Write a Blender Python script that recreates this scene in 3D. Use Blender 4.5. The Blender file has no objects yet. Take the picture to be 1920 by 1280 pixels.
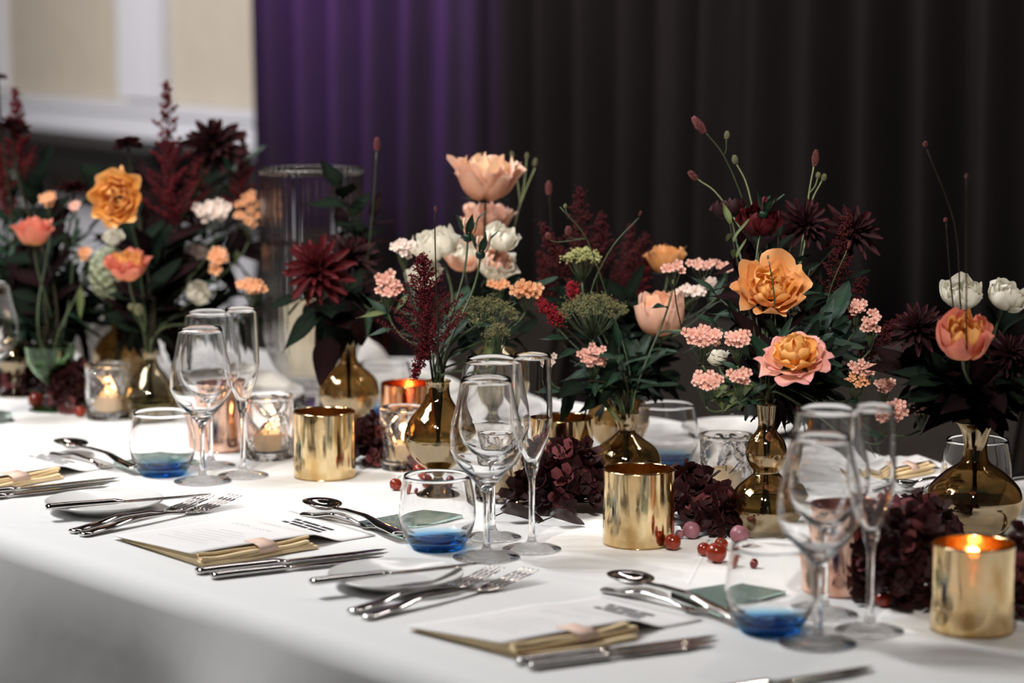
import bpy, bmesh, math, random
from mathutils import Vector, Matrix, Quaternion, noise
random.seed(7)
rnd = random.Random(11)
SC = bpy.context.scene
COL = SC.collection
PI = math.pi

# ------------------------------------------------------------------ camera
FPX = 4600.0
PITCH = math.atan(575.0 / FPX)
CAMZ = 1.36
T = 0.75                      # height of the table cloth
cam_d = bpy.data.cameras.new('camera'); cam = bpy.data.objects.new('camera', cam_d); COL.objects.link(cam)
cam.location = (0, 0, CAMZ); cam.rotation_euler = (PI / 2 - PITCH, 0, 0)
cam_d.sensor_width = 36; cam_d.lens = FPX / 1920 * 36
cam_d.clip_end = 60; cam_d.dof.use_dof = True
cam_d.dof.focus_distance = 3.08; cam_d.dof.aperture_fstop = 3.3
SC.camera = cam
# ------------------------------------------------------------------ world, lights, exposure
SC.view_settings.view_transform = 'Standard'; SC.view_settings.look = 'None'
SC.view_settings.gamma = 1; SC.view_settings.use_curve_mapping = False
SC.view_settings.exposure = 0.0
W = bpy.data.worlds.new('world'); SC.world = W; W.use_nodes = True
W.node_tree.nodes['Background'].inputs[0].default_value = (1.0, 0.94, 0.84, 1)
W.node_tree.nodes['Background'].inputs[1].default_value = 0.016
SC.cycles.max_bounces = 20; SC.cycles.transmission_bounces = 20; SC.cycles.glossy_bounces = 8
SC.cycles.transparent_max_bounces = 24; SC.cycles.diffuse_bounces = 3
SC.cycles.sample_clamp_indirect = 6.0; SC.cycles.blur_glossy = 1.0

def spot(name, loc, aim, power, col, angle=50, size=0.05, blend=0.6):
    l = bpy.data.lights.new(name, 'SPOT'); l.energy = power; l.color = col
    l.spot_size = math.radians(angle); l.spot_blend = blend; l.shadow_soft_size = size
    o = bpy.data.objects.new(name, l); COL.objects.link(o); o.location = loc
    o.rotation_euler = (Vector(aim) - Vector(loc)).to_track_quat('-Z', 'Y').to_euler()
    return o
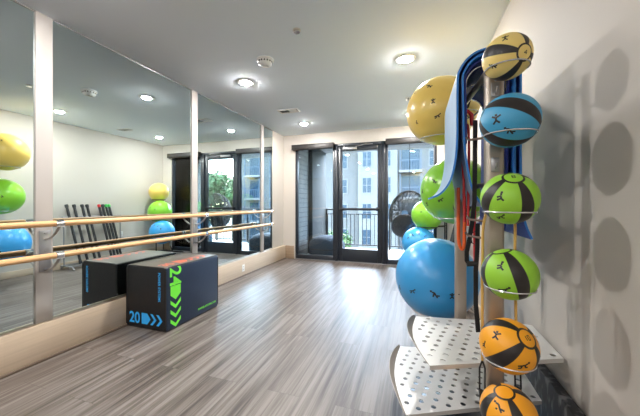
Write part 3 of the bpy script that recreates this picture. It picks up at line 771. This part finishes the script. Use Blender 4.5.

....................

◆ What to work on
Output the records above as they stand, from the first line to the line with "PI = math.pi", inclusive, and exclude the pictures.

◆ Solution to this problem
Write a Blender Python script that recreates this scene in 3D. Use Blender 4.5. The Blender file has no objects yet. Take the picture to be 1920 by 1280 pixels.
import bpy, bmesh, math, random
from mathutils import Vector, Matrix, Quaternion, noise
random.seed(7)
rnd = random.Random(11)
SC = bpy.context.scene
COL = SC.collection
PI = math.pi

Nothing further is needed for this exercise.